Harrisburg graduate students in American studies receive honors

Headshots of Logan Daly and Jack Daly side by side

Two doctoral students in Penn State Harrisburg’s American studies program have received prestigious honors: Logan Daly, left, and Jack Daly.

Credit: Sharon Siegfried

MIDDLETOWN, Pa. — Two doctoral students in Penn State Harrisburg’s American studies program, Logan Daly and Jack Daly, have received prestigious honors — one awarded a University Graduate Fellowship, and the other awarded a prize from the American Folklore Society. (Ed. note: The two students are not related.)

Logan Daly awarded fellowship

Logan Daly received a 2023-24 University Graduate Fellowship, a prestigious honor awarded to 74 individuals across Penn State this year.

“Receiving this fellowship has given me the opportunity to realize my dream of being a lifelong scholar,” Daly said. “Without it, I would not have been able to pursue my doctorate. It is far more than just a monetary award; it has opened the door to the career I have dreamed of since I was an undergrad. The fellowship is evidence that the Graduate School, the American studies program, and the School of Humanities are truly invested in their students and their long-term development.”

Daly earned his bachelor’s degree in humanities from Penn State Harrisburg in 2021, when he took courses in American studies, as well as independent studies. He went on to receive a master’s degree in philosophy from West Chester University.

Daly’s research interests are rooted in American literature but have stemmed into environmental humanities — combining history and literature to look at how American society has interacted with the environment.

Anthony Buccitelli, associate professor of American studies and communication, said Daly’s research interests fit well with the program.

“The American studies doctoral program encourages this sort of interdisciplinary exploration, and we see great merit in the lines of inquiry he intends to pursue,” Buccitelli said.

The University Graduate Fellowship provides funding for two years of graduate study, with teaching or assistantship work required in the second year; Daly, who is in his first year of studies, expects to teach U.S. environmental history in the fall. Buccitelli said the awards make it possible for talented people to pursue a career in higher education or other fields that require a doctorate.

“Indeed, our ability to attract talented humanist scholars like Logan to Penn State for their early careers is in large part dependent on having good, livable funded positions to offer them,” he said.

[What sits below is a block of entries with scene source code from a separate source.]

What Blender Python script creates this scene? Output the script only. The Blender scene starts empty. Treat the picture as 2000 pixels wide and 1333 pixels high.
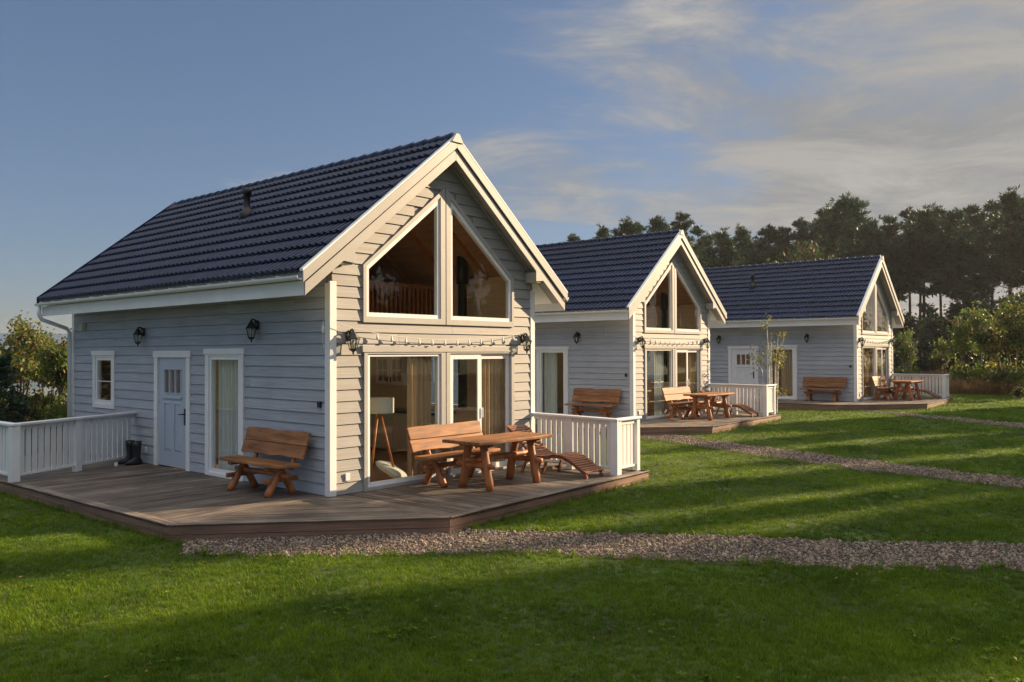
import bpy, bmesh, math, random
import numpy as np
from mathutils import Matrix, Vector

sc = bpy.context.scene
COL = sc.collection
R = math.radians
rng = np.random.default_rng(7)
random.seed(7)

# ------------------------------------------------------------------ camera
CAM = np.array([-7.3117, -9.8275, 2.08])
YAW, PITCH, ROLL, FPX = 0.8565, 0.0136, -0.0029, 1611.96
_f = np.array([math.sin(YAW) * math.cos(PITCH), math.cos(YAW) * math.cos(PITCH), math.sin(PITCH)])
_r = np.array([math.cos(YAW), -math.sin(YAW), 0.0])
_u = np.cross(_r, _f)
_r2 = _r * math.cos(ROLL) + _u * math.sin(ROLL)
_u2 = -_r * math.sin(ROLL) + _u * math.cos(ROLL)
cam = bpy.data.cameras.new('camera')
cam.sensor_width = 36.0
cam.lens = FPX / 2000 * 36
cam.clip_start, cam.clip_end = 0.1, 3000
camo = bpy.data.objects.new('camera', cam)
COL.objects.link(camo)
camo.matrix_world = Matrix(((_r2[0], _u2[0], -_f[0], CAM[0]), (_r2[1], _u2[1], -_f[1], CAM[1]), (_r2[2], _u2[2], -_f[2], CAM[2]), (0, 0, 0, 1)))
sc.camera = camo

# ------------------------------------------------------------------ sky, sun, exposure
SUN_AZ, SUN_EL = 112.5, 19.0          # azimuth clockwise from +Y
SUN_STRENGTH, SKY_STRENGTH, EXPOSURE = 3.3, 0.10, 1.82
w = bpy.data.worlds.new('World')
sc.world = w
w.use_nodes = True
nt = w.node_tree
bg = nt.nodes['Background']
bg.inputs[1].default_value = SKY_STRENGTH
sky = nt.nodes.new('ShaderNodeTexSky')
sky.sky_type = 'NISHITA'
sky.sun_disc = False
sky.sun_elevation = R(SUN_EL)
sky.sun_rotation = R(SUN_AZ)
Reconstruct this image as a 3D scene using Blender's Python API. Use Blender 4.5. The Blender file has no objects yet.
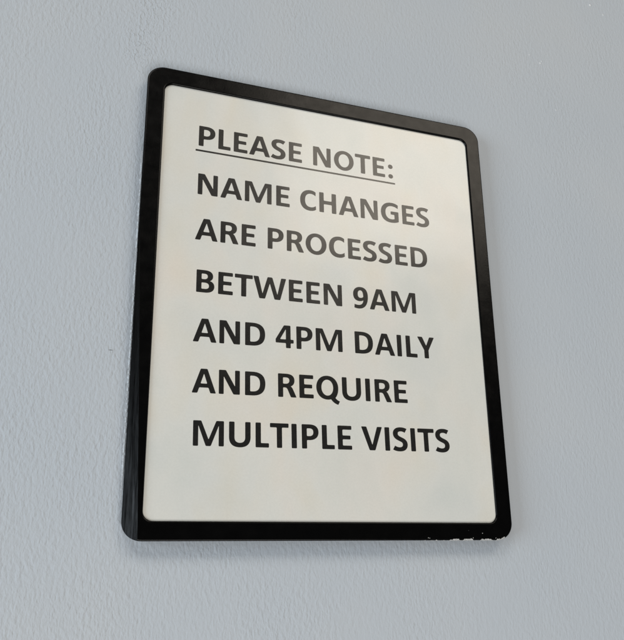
import bpy, bmesh, math, random
from mathutils import Vector, Matrix, noise
from mathutils.geometry import tessellate_polygon

random.seed(7)
S = bpy.context.scene
COL = S.collection

# ------------------------------------------------------------------ units
# Sign coordinates: x right, y up, z out of the wall (metres); the lower left
# corner of the window in the frame is the origin, the front of the frame z = 0.
DEPTH = 0.009                       # frame front to wall
BASE = Vector((0.0, 0.0, 1.45))     # the sign hangs at eye height


def w3(x, y, z):                    # sign coordinates -> coordinates local to the sign's Empty
    return Vector((x, -(z + DEPTH), y))


def ws(x, y, z):                    # -> world
    return w3(x, y, z) + BASE


# ------------------------------------------------------------------ materials
def new_mat(name):
    m = bpy.data.materials.new(name)
    m.use_nodes = True
    nt = m.node_tree
    b = nt.nodes['Principled BSDF']
    return m, nt, b


def N(nt, kind, **kw):
    n = nt.nodes.new(kind)
    for k, v in kw.items():
        if k.startswith('i_'):
            n.inputs[k[2:].replace('_', ' ')].default_value = v
        else:
            setattr(n, k, v)
    return n


def coords(nt, scale, loc=(0, 0, 0)):
    tc = N(nt, 'ShaderNodeTexCoord')
    mp = N(nt, 'ShaderNodeMapping')
    mp.inputs['Scale'].default_value = scale
    mp.inputs['Location'].default_value = loc
    nt.links.new(tc.outputs['Object'], mp.inputs['Vector'])
    return mp.outputs['Vector']


def noise_tex(nt, vec, scale=1.0, detail=2.0, rough=0.5, dist=0.0):
    n = N(nt, 'ShaderNodeTexNoise')
    n.inputs['Scale'].default_value = scale
    n.inputs['Detail'].default_value = detail
    n.inputs['Roughness'].default_value = rough
    n.inputs['Distortion'].default_value = dist
    nt.links.new(vec, n.inputs['Vector'])
    return n.outputs['Fac']


def math_n(nt, op, a, b=None, c=None, clamp=False):
    n = N(nt, 'ShaderNodeMath', operation=op)
    n.use_clamp = clamp
    for i, v in enumerate((a, b, c)):
        if v is None:
            continue
        if isinstance(v, (int, float)):
            n.inputs[i].default_value = v
        else:
            nt.links.new(v, n.inputs[i])
    return n.outputs[0]


def ramp(nt, fac, stops):
    r = N(nt, 'ShaderNodeValToRGB')
    e = r.color_ramp.elements
    while len(e) < len(stops):
        e.new(0.5)
    for el, (p, c) in zip(e, stops):
        el.position = p
        el.color = (*c, 1) if len(c) == 3 else c
    nt.links.new(fac, r.inputs['Fac'])
    return r.outputs['Color']


def map_range(nt, v, a, b, c, d, smooth=False):
    n = N(nt, 'ShaderNodeMapRange')
    if smooth:
        n.interpolation_type = 'SMOOTHSTEP'
    for i, x in zip((1, 2, 3, 4), (a, b, c, d)):
        n.inputs[i].default_value = x
    nt.links.new(v, n.inputs[0])
    return n.outputs[0]


def spot(nt, x, y, r0, r1, sx=1.0, sy=1.0):
    """1 inside r0 of sign point (x, y), 0 beyond r1 (object coordinates, on the wall)"""
    tc = N(nt, 'ShaderNodeTexCoord')
    mp = N(nt, 'ShaderNodeMapping', vector_type='POINT')
    mp.inputs['Location'].default_value = (-x * sx, 0, -y * sy)
    mp.inputs['Scale'].default_value = (sx, 0, sy)
    nt.links.new(tc.outputs['Object'], mp.inputs['Vector'])
    ln = N(nt, 'ShaderNodeVectorMath', operation='LENGTH')
    nt.links.new(mp.outputs['Vector'], ln.inputs[0])
    return map_range(nt, ln.outputs['Value'], r0, r1, 1.0, 0.0, True)


def wall_material():
    m, nt, b = new_mat('blue_grey_wall_paint')
    L = nt.links.new
    # paint colour: faint drifting tint
    big = noise_tex(nt, coords(nt, (9, 9, 7)), 1, 3, .5)
    col = ramp(nt, big, [(0.25, (0.444, 0.486, 0.527)), (0.55, (0.463, 0.500, 0.535)),
                         (0.8, (0.480, 0.508, 0.530))])
    mk = N(nt, 'ShaderNodeMix', data_type='RGBA')          # one small dark scuff left of the frame
    mk.inputs[7].default_value = (.10, .10, .10, 1)
    L(math_n(nt, 'MULTIPLY', spot(nt, -0.0203, 0.0940, .0003, .0009, .55, 2.4), .8), mk.inputs[0])
    nib = None
    for (x, y, r, k) in WALL_NIBS[:6]:
        d = math_n(nt, 'MULTIPLY', spot(nt, x, y, r * .2, r * .7, 1.0, .75), min(1.0, .45 * k))
        nib = d if nib is None else math_n(nt, 'MAXIMUM', nib, d)
    mn = N(nt, 'ShaderNodeMix', data_type='RGBA')
    mn.inputs[7].default_value = (.80, .82, .83, 1)
    L(nib, mn.inputs[0]); L(col, mn.inputs[6])
    L(mn.outputs[2], mk.inputs[6])
    L(mk.outputs[2], b.inputs['Base Color'])
    b.inputs['Roughness'].default_value = 0.55
    b.inputs['Specular IOR Level'].default_value = 0.25
    # roller stipple: elongated pimples of two sizes, weaker to the right of the sign
    st1 = noise_tex(nt, coords(nt, (860, 860, 430)), 1, 2.0, .5, .25)
    st2 = noise_tex(nt, coords(nt, (500, 500, 230), (3, 1, 7)), 1, 1.5, .5, .25)
    st1 = map_range(nt, st1, .30, .72, 0, 1)
    st2 = map_range(nt, st2, .30, .74, 0, 1)
    wav = noise_tex(nt, coords(nt, (38, 38, 30)), 1, 2, .5)
    tc = N(nt, 'ShaderNodeTexCoord')
    sp = N(nt, 'ShaderNodeSeparateXYZ')
    L(tc.outputs['Object'], sp.inputs[0])
    fade = map_range(nt, sp.outputs['X'], -0.02, 0.20, 1.0, 0.62, True)
    patch = noise_tex(nt, coords(nt, (22, 22, 16), (5, 0, 2)), 1, 2, .5)
    patch = map_range(nt, patch, .3, .7, .55, 1.25)
    amp = math_n(nt, 'MULTIPLY', fade, patch)
    h = math_n(nt, 'MULTIPLY_ADD', st1, 0.34, math_n(nt, 'MULTIPLY', st2, 0.66))
    h = math_n(nt, 'MULTIPLY', h, amp)
    h = math_n(nt, 'MULTIPLY_ADD', wav, 0.8, h)
    # crinkled, over-painted patch above the upper left corner
    cr = noise_tex(nt, coords(nt, (520, 520, 330), (1, 2, 3)), 1, 1.0, .5, .2)
    cr = map_range(nt, cr, .48, .66, 0.0, 1.0, True)
    ma = math_n(nt, 'MAXIMUM', spot(nt, -0.016, 0.296, .003, .022, 1.5, .7),
                math_n(nt, 'MULTIPLY', spot(nt, -0.010, 0.330, .004, .034, 1.3, .8), .7))
    h = math_n(nt, 'MULTIPLY_ADD', math_n(nt, 'MULTIPLY', cr, ma), 0.7, h)
    # a few stray nibs of dried paint
    for (x, y, r, k) in WALL_NIBS:
        h = math_n(nt, 'MULTIPLY_ADD', spot(nt, x, y, r * .15, r * 1.2, 1.0, .75), k * .3, h)
    bp = N(nt, 'ShaderNodeBump')
    bp.inputs['Strength'].default_value = 1.0
    bp.inputs['Distance'].default_value = 0.00036
    L(h, bp.inputs['Height'])
    L(bp.outputs['Normal'], b.inputs['Normal'])
    return m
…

Daly wants to teach in higher education and give back to students like the many professors who went above and beyond for him.

“I’ve had some really great professors, especially here, who stuck their neck out for me,” Daly said. “I’d like to be able to do that for other people.”

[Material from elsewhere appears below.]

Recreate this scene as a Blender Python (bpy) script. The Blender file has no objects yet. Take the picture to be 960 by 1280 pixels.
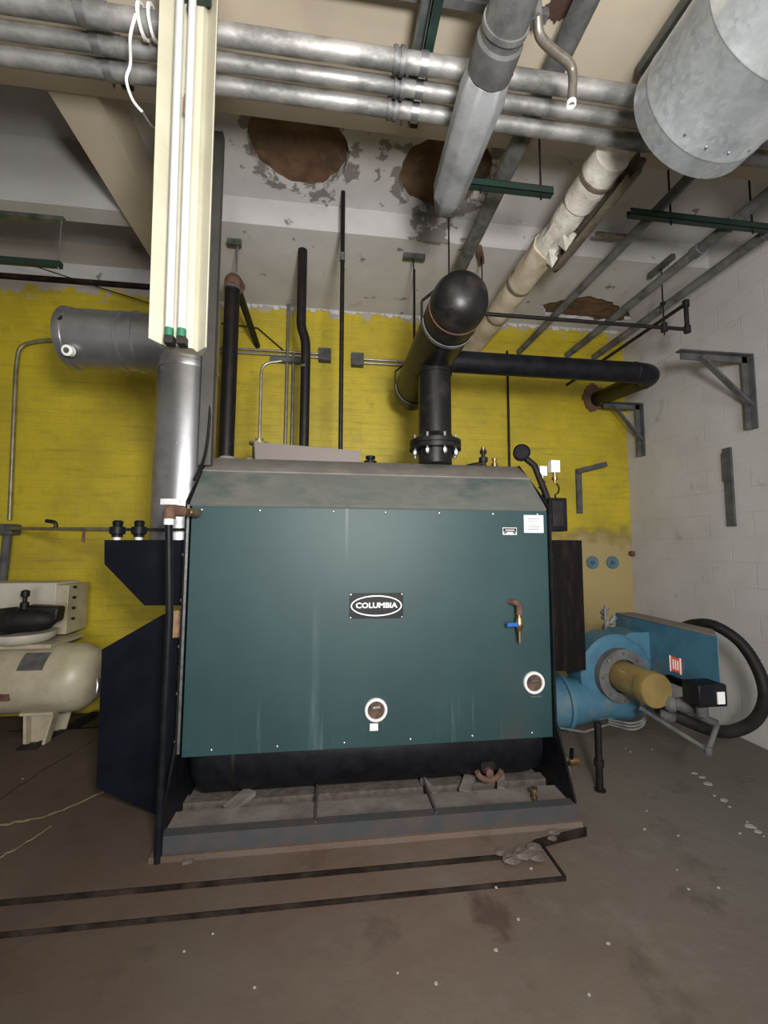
import bpy, bmesh, math, random
from mathutils import Vector, Matrix, noise
from math import sin, cos, pi, radians, atan2, sqrt

SC = bpy.context.scene
COL = SC.collection
# ------------------------------------------------------------------ camera
F = 530.0; H = 1.55
YAW, PIT, ROL = radians(7.3), radians(4.7), radians(0.25)
fw = Vector((sin(YAW)*cos(PIT), cos(YAW)*cos(PIT), sin(PIT)))
r0 = Vector((cos(YAW), -sin(YAW), 0)); u0 = r0.cross(fw)
rt = r0*cos(ROL)+u0*sin(ROL); up = -r0*sin(ROL)+u0*cos(ROL)
cam = bpy.data.cameras.new('camera'); cam.sensor_fit = 'HORIZONTAL'; cam.sensor_width = 36
cam.lens = F/960*36; cam.clip_start = 0.05; cam.clip_end = 100
co = bpy.data.objects.new('camera', cam); COL.objects.link(co)
M = Matrix((( rt.x, up.x, -fw.x, 0), (rt.y, up.y, -fw.y, 0), (rt.z, up.z, -fw.z, H), (0, 0, 0, 1)))
co.matrix_world = M; SC.camera = co

def P(px, py, X=None, Y=None, Z=None):
    """room point seen at photo pixel (px,py) on a plane of the room (used to survey real positions)"""
    d = fw + rt*((px-480)/F) + up*((640-py)/F)
    if X is not None: t = X/d.x
    elif Y is not None: t = Y/d.y
    else: t = (Z-H)/d.z
    return Vector((0, 0, H)) + d*t

# ------------------------------------------------------------------ materials
def mat(name, col, rough=0.6, metal=0.0, col2=None, scale=6.0, lo=0.4, hi=0.65, bump=0.0, bscale=40.0,
        col3=None, scale3=2.0, lo3=0.55, hi3=0.7, stretch=(1, 1, 1), rough2=None, spec=0.5, world=False):
    m = bpy.data.materials.new(name); m.use_nodes = True
    nt = m.node_tree; N = nt.nodes; L = nt.links
    b = N['Principled BSDF']
    b.inputs['Roughness'].default_value = rough; b.inputs['Metallic'].default_value = metal
    b.inputs['Specular IOR Level'].default_value = spec
    b.inputs['Base Color'].default_value = (*col, 1)
    if world: tc = N.new('ShaderNodeNewGeometry'); src = tc.outputs['Position']
    else: tc = N.new('ShaderNodeTexCoord'); src = tc.outputs['Object']
    mp = N.new('ShaderNodeMapping'); mp.inputs['Scale'].default_value = stretch
    L.new(src, mp.inputs['Vector']); src = mp.outputs['Vector']
    cur = None
    def nz(sc, d=6):
        n = N.new('ShaderNodeTexNoise'); n.inputs['Scale'].default_value = sc
        n.inputs['Detail'].default_value = d; n.inputs['Roughness'].default_value = 0.62
        L.new(src, n.inputs['Vector']); return n.outputs['Fac']
    def ramp(fac, a, c):
        r = N.new('ShaderNodeMapRange'); r.inputs['From Min'].default_value = a; r.inputs['From Max'].default_value = c
        L.new(fac, r.inputs['Value']); return r.outputs['Result']
    def mix(fac, a, c):
        x = N.new('ShaderNodeMix'); x.data_type = 'RGBA'
        if isinstance(a, tuple): x.inputs[6].default_value = (*a, 1)
        else: L.new(a, x.inputs[6])
        if isinstance(c, tuple): x.inputs[7].default_value = (*c, 1)
        else: L.new(c, x.inputs[7])
        L.new(fac, x.inputs[0]); return x.outputs[2]
    if col2 is not None:
        f = ramp(nz(scale), lo, hi); cur = mix(f, col, col2)
        if rough2 is not None:
            rr = N.new('ShaderNodeMapRange'); rr.inputs['To Min'].default_value = rough; rr.inputs['To Max'].default_value = rough2
            L.new(f, rr.inputs['Value']); L.new(rr.outputs['Result'], b.inputs['Roughness'])
    if col3 is not None:
        f = ramp(nz(scale3), lo3, hi3); cur = mix(f, cur if cur is not None else col, col3)
    if cur is not None: L.new(cur, b.inputs['Base Color'])
    m['cur'] = 0
    if bump > 0:
        bn = N.new('ShaderNodeBump'); bn.inputs['Strength'].default_value = bump; bn.inputs['Distance'].default_value = 0.02
        L.new(nz(bscale), bn.inputs['Height']); L.new(bn.outputs['Normal'], b.inputs['Normal'])
    m.node_tree['x'] = 0
    HK[name] = (m, N, L, b, src, nz, ramp, mix, cur)
    return m
HK = {}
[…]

Jack Daly wins American Folklore Society prize

Jack Daly was awarded the Warren Roberts Prize in Folk Art and Material Culture from the American Folklore Society for his paper, titled “Devil in the Skies, Stars on the Barns: The Snallygaster, Barn Stars, and Hex Signs.” The American Folklore Society, founded in 1888, gives the prize for the best student project focused on folk art or material culture.

“I’m very happy to have won the prize,” Daly said. “It’s great to be recognized by the American Folklore Society, but also to be able to represent Penn State Harrisburg in a positive way. Penn State Harrisburg has a really great tradition in folklore studies. That’s really the reason I’m here — the connection to folklore, both on the program level but also the professors that teach within American studies.”

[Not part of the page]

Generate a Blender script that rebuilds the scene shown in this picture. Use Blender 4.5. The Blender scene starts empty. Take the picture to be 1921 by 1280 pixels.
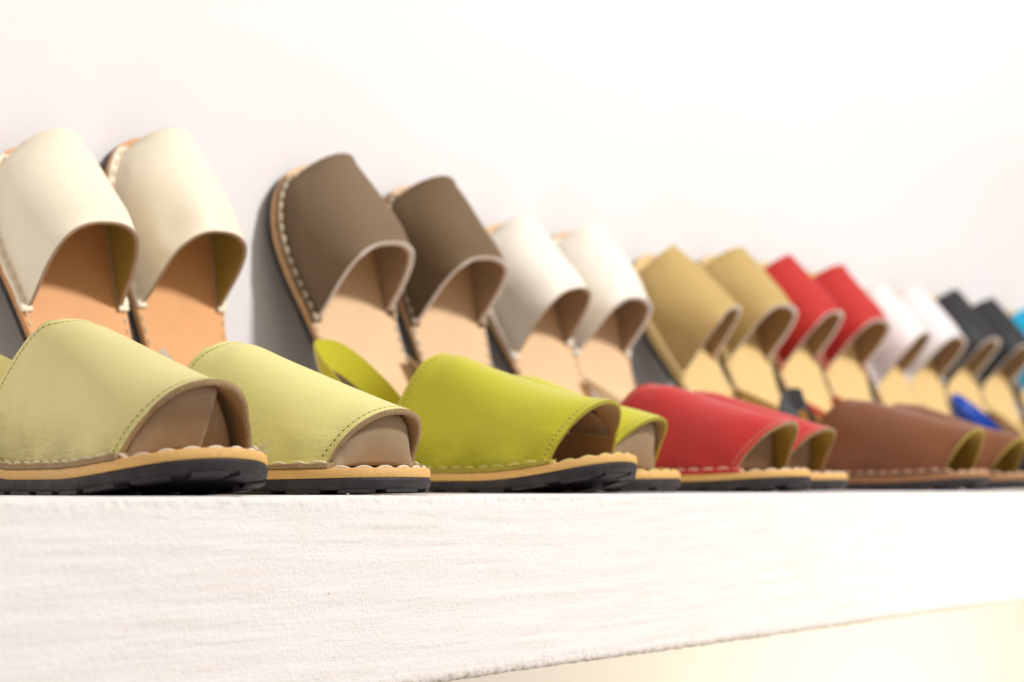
import bpy, math, random
import numpy as np
from mathutils import Matrix, Vector

random.seed(7)
rng = np.random.RandomState(11)
scene = bpy.context.scene
C = scene.collection
PI = math.pi

# ------------------------------------------------------------------ camera
TH = math.radians(34.85)            # angle between view axis and the shelf
cam_d = bpy.data.cameras.new('camera')
cam = bpy.data.objects.new('camera', cam_d)
C.objects.link(cam)
scene.camera = cam
CAM_Y, CAM_Z = -0.618, 0.0047
cam.location = (0, CAM_Y, CAM_Z)
cam.rotation_euler = (math.radians(90), 0, math.radians(-90) + TH)
cam_d.sensor_width = 36
cam_d.lens = 67.5
cam_d.shift_y = 272 / 1921.0
cam_d.clip_start = 0.02
cam_d.clip_end = 60
cam_d.dof.use_dof = True
cam_d.dof.focus_distance = 1.02
cam_d.dof.aperture_fstop = 7.1
cam_d.dof.aperture_blades = 0

# ------------------------------------------------------------------ world, lamps, exposure
world = bpy.data.worlds.new('World')
scene.world = world
world.use_nodes = True
wn = world.node_tree.nodes['Background']
wn.inputs[0].default_value = (1.0, 0.92, 0.87, 1)
wn.inputs[1].default_value = 0.48

def area(name, loc, target, size, power, col):
    l = bpy.data.lights.new(name, 'AREA')
    l.shape = 'DISK'
    l.size = size
    l.energy = power
    l.color = col
    o = bpy.data.objects.new(name, l)
    C.objects.link(o)
    o.location = loc
    d = Vector(target) - Vector(loc)
    o.rotation_euler = d.to_track_quat('-Z', 'Y').to_euler()
    return o

area('key_lamp', (1.75, -2.4, 2.15), (1.35, 0.3, 0.15), 0.42, 107, (1.0, 0.955, 0.925))
area('added_under_fill', (2.2, -0.55, -0.9), (2.5, 0.4, -0.35), 0.4, 17, (1.0, 0.87, 0.64))  # added fill light, stands in for warm bounce on the wall below the shelf

scene.view_settings.view_transform = 'Standard'
scene.view_settings.look = 'None'
scene.view_settings.exposure = 0
scene.view_settings.gamma = 1
scene.view_settings.use_curve_mapping = False
scene.render.engine = 'CYCLES'

# ------------------------------------------------------------------ material helpers
MATS = {}
def new_mat(name):
    m = bpy.data.materials.new(name)
    m.use_nodes = True
    nt = m.node_tree
    return m, nt, nt.nodes['Principled BSDF']

def N(nt, t, **kw):
    n = nt.nodes.new(t)
    for k, v in kw.items():
        setattr(n, k, v)
    return n

def mix_rgb(nt, fac, a, b):
    n = N(nt, 'ShaderNodeMix', data_type='RGBA')
    if hasattr(fac, 'links'): nt.links.new(fac, n.inputs[0])
    else: n.inputs[0].default_value = fac
    for s, v in ((n.inputs[6], a), (n.inputs[7], b)):
        if hasattr(v, 'links'): nt.links.new(v, s)
        else: s.default_value = (*v, 1)
    return n.outputs[2]

def noise(nt, vec, scale, detail=3, rough=0.55):
    n = N(nt, 'ShaderNodeTexNoise')
    n.inputs['Scale'].default_value = scale
    n.inputs['Detail'].default_value = detail
    n.inputs['Roughness'].default_value = rough
    nt.links.new(vec, n.inputs['Vector'])
    return n.outputs['Fac']

def mapping(nt, src, sc):
    m = N(nt, 'ShaderNodeMapping')
    m.inputs['Scale'].default_value = sc
    nt.links.new(src, m.inputs['Vector'])
    return m.outputs[0]

def ramp(nt, fac, p0, p1, c0=0.0, c1=1.0):
    r = N(nt, 'ShaderNodeMapRange')
    r.inputs[1].default_value = p0; r.inputs[2].default_value = p1
    r.inputs[3].default_value = c0; r.inputs[4].default_value = c1
    nt.links.new(fac, r.inputs[0])
    return r.outputs[0]

def math_n(nt, op, a, b):
    m = N(nt, 'ShaderNodeMath', operation=op)
    for s, v in ((m.inputs[0], a), (m.inputs[1], b)):
        if hasattr(v, 'links'): nt.links.new(v, s)
        else: s.default_value = v
    return m.outputs[0]

def bump(nt, bsdf, hgt, dist, strength=1.0, prev=None):
    b = N(nt, 'ShaderNodeBump')
    b.inputs['Distance'].default_value = dist
    b.inputs['Strength'].default_value = strength
    nt.links.new(hgt, b.inputs['Height'])
    if prev: nt.links.new(prev, b.inputs['Normal'])
    nt.links.new(b.outputs[0], bsdf.inputs['Normal'])
    return b.outputs[0]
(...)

Daly studies contemporary monsters and the way legendary monster figures operate in the modern world. His paper stemmed from research he conducted in a material culture class with Mariah Kupfner, assistant professor of American studies and public heritage, where he examined whether barn stars – an art form found on the sides of barns in this region of the country – were once used to protect against the snallygaster, a legendary half-bird half-reptile creature from the Mid-Atlantic Appalachian region. The answer isn’t conclusive, but he discovered references to the idea circulating around the 1950s.

Daly, a 2022-23 University Graduate Fellowship recipient, noted that he looked at the topic a bit differently than other researchers — examining how the material culture (the barn stars and art itself) intertwines with legends and beliefs.

“That’s kind of one of the reasons American studies is a great field for this type of research,” he said. “American studies is inherently interdisciplinary. You can go a little bit rogue in a sense.”

Buccitelli said the Warren Roberts Prize highlights Daly’s range of abilities as a scholar.

“He primarily researches supernatural belief and narrative genres such as legend and memorate (a personal narrative about an encounter with the supernatural),” Buccitelli said. “But this prize demonstrates his ability in the area of material culture studies as well. It's a wonderful achievement to be recognized as having research strengths in two fairly distinct areas of study.”